If I don’t have to and I’m not so desperately lost and I need something from an actor and I’m not getting it so you have to talk between takes, I try not to talk about what’s happening in the scenes too much.
I don’t want to dilute the energy. You can over talk these things and it can take away from the moment. That’s what you’re trying to capture life in a bottle.
Also for me, with this particular character it felt good to have secrets so it didn’t matter which ones they were – hers or mine – but just to have the sensation of having something from myself.
You need things to make you rooted and focused because there are booms and lights and noises and trucks reversing and the clocks ticking and the suns going down.

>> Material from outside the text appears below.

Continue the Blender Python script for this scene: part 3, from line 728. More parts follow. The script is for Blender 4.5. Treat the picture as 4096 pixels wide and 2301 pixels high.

There’s so much going on all the time so something like that can be useful to have a secret. And find Shasta when you’re ready to drop back onto it.
That scene that everyone’s talking about, that one take scene, how did you shoot it?
That scene is in the novel. It’s incredible to have that resource and you want to use it as much as you can. That was where I started.
I read and reread and reread and this incredible monologue gave me a lot of think about. In terms of whatever Paul’s ideas or Joaquin’s ideas, we didn’t talk to each other about them at all.
Three horses in our separate gates and they open and we just did it. We trusted each other enough. You get to find out what the scene is while the cameras rolling.
I want to be not at all aware of what the cameras are doing. I often don’t know. Most actors don’t work this way, maybe I’m missing something but I don’t know if it’s a close up or two shot.
That just makes me hyper conscious of nose hairs and you don’t want to be picky when you’re in a scene. And Paul’s too brilliant a director to tell his actors that a scene like that would be one take.
I would have been paranoid about how I was pulling it off. I would have messed it up. But I wasn’t freaked out about the nudity.
I wasn’t like “S**t. Monday’s coming”. I felt a responsibility to get Shasta right in every scene. She wasn’t afraid and I wasn’t afraid. It’s a luxury when you take on the energy of the character and don’t have to work, it’s like a vacation.